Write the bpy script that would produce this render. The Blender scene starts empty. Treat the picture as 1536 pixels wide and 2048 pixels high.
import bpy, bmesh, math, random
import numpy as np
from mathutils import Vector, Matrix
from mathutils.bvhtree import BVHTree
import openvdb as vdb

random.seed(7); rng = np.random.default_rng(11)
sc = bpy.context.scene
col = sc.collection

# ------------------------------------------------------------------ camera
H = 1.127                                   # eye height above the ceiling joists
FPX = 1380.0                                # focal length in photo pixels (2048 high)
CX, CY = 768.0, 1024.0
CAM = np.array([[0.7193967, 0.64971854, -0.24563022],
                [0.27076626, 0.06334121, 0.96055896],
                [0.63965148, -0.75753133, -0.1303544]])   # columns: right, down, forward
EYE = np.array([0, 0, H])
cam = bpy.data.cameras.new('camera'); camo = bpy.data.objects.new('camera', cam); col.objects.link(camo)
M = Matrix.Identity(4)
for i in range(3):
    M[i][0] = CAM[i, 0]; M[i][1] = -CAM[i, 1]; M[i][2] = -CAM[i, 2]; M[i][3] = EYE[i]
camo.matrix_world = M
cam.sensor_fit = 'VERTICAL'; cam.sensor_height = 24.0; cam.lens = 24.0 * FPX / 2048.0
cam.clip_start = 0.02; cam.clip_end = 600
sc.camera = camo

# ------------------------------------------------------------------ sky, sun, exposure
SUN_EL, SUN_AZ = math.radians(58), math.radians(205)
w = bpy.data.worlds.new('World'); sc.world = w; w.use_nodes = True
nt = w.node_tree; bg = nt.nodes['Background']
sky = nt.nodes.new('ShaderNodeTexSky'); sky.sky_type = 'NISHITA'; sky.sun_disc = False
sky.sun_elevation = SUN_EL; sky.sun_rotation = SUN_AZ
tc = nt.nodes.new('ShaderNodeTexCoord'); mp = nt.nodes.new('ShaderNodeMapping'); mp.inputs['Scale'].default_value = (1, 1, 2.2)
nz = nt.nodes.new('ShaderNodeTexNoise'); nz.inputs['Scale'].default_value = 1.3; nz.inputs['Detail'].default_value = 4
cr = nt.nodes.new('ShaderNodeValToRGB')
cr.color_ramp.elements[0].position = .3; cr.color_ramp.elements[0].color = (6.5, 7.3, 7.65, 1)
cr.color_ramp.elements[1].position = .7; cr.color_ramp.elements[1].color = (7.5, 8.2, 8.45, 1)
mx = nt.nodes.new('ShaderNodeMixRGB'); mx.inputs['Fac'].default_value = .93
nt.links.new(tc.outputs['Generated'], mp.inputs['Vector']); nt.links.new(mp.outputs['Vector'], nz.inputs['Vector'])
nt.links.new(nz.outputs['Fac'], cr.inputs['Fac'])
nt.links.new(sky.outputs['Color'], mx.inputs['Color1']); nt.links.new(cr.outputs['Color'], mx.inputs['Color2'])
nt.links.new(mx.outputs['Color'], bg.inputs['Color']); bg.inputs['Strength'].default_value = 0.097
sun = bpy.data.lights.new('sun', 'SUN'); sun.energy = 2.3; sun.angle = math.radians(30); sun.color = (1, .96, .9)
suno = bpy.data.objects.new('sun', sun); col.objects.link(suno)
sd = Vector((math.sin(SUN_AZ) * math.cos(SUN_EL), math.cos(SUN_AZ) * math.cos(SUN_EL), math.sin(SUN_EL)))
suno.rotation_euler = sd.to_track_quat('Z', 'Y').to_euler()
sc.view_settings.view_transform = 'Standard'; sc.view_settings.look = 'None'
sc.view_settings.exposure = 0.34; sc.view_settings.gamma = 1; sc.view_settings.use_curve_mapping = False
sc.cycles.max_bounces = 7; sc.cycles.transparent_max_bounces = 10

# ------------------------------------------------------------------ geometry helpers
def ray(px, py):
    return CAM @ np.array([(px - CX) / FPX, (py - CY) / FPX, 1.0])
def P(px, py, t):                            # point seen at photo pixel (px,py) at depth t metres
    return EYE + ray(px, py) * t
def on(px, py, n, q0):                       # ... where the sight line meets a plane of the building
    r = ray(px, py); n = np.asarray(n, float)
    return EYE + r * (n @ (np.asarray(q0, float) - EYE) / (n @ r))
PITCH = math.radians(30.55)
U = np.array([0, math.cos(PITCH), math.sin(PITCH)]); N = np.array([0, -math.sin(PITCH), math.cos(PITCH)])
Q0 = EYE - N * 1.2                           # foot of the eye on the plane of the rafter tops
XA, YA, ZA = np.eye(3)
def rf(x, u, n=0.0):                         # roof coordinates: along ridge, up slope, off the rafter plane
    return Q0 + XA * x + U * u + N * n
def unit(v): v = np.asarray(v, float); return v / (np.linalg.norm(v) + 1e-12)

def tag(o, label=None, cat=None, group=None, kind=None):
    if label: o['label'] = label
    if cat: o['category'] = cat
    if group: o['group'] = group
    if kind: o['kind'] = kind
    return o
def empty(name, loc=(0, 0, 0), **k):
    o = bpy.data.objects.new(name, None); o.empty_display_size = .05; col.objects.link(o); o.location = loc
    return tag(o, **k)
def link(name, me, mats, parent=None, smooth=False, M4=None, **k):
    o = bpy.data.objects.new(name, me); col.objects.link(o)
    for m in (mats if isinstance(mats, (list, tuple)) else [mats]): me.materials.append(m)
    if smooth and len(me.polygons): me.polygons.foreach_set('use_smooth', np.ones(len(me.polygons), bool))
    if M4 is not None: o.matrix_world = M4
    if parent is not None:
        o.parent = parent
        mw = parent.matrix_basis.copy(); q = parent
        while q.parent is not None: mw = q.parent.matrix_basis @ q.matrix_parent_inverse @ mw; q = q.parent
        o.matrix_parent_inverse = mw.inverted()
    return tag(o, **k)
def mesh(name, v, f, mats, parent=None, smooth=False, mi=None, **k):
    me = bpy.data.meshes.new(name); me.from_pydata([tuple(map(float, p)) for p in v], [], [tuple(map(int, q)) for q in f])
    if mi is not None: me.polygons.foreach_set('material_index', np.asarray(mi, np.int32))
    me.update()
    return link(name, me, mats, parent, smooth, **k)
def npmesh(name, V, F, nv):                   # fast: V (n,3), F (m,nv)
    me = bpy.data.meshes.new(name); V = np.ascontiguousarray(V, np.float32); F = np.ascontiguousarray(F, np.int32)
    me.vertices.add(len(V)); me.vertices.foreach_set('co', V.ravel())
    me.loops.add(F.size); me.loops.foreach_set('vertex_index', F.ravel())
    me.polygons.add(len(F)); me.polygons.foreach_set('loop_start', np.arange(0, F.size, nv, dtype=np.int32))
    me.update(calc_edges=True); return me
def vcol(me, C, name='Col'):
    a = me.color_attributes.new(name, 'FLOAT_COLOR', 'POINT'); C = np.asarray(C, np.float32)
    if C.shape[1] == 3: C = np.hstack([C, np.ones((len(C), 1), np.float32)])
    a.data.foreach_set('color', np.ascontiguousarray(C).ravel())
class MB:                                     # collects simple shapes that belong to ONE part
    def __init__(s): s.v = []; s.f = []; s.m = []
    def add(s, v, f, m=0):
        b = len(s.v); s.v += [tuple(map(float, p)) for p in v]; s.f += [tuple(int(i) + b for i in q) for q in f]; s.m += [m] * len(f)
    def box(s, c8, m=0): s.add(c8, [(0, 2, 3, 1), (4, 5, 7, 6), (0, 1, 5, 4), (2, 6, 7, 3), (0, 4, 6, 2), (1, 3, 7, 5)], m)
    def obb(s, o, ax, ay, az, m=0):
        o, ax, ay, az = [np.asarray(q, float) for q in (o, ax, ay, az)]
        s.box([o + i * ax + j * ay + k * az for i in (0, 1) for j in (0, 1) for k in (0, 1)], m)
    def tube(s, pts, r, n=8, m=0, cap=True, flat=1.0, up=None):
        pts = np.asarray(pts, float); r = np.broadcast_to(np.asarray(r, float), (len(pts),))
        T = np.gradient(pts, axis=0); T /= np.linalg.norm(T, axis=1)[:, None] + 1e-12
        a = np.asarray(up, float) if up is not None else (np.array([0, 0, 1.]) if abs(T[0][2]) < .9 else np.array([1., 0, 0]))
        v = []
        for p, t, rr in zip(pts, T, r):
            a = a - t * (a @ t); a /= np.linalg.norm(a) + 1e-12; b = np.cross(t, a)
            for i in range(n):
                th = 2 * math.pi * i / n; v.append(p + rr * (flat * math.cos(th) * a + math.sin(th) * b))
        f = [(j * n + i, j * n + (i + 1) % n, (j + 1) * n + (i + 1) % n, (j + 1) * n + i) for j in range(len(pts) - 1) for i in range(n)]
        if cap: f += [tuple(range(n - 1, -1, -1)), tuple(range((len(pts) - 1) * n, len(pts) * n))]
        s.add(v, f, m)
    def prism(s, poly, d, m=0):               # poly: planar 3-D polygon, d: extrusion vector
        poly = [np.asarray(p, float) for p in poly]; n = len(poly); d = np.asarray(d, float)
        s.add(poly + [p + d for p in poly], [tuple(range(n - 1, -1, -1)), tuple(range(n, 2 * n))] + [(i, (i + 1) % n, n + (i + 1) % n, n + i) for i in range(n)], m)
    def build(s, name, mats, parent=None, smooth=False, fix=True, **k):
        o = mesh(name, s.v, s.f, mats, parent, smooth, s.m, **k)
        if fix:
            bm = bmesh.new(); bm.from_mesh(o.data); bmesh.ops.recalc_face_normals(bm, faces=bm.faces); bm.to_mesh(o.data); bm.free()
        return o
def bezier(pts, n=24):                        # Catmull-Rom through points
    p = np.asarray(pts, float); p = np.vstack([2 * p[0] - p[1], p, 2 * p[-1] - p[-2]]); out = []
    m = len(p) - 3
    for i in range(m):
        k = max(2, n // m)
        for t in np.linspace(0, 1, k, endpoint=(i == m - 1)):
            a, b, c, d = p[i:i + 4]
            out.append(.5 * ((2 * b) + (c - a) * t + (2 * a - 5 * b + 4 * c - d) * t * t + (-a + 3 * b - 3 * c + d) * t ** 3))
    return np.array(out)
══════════
▸ REQUIRED TASK: Return the lines above precisely as they appear, beginning at the first line and ending at the line with "col = sc.collection", and nothing after it.

▸ TASK RESPONSE:
Write the bpy script that would produce this render. The Blender scene starts empty. Treat the picture as 1536 pixels wide and 2048 pixels high.
import bpy, bmesh, math, random
import numpy as np
from mathutils import Vector, Matrix
from mathutils.bvhtree import BVHTree
import openvdb as vdb

random.seed(7); rng = np.random.default_rng(11)
sc = bpy.context.scene
col = sc.collection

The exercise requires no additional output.